A note on structural slabs
Leveling a walkway or patio is routine. A slab that is doing structural work — part of the foundation, or supporting load — is a different matter, and settlement there points back to the soil and possibly to piering. When a slab is structural, get a professional assessment rather than simply pumping it back up.
How much lift, and how long it lasts
Both methods lift a slab by filling the void beneath it, but they differ in control and longevity. Polyurethane foam expands predictably and the crew can watch the slab rise in real time, which makes fine adjustments easier; the cured foam is inert and waterproof, so it does not wash away or break down, and it does not add meaningful weight to the soil that already settled. Mudjacking slurry is heavier and the lift is a little less precise, and because the slurry is cementitious it can, over a long time and in wet soils, be susceptible to washout — though for many patios and walkways it lasts perfectly well and at a lower material cost.
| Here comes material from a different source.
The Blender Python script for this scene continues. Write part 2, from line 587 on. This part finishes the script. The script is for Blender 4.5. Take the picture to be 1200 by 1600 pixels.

Neither method makes the slab last forever if the underlying cause is still active. If the soil settled because water is undermining it, or because it was never compacted, the slab can settle again regardless of what you injected — which is why leveling and drainage go together. Before you level, ask why the slab sank: a downspout dumping at that corner, a grading problem, or a plumbing leak. Fixing the cause with better drainage (see the French drain and downspout tools) protects the money you spend on the lift, whichever method you choose.
Estimate from your own prices
The per-square-foot figures here are planning estimates from the rates you enter, not bids. This site stores no price list, so the arithmetic stays correct as material and labor prices move. Get itemized written quotes for each method and let the total, the weight and the access decide — not a headline number.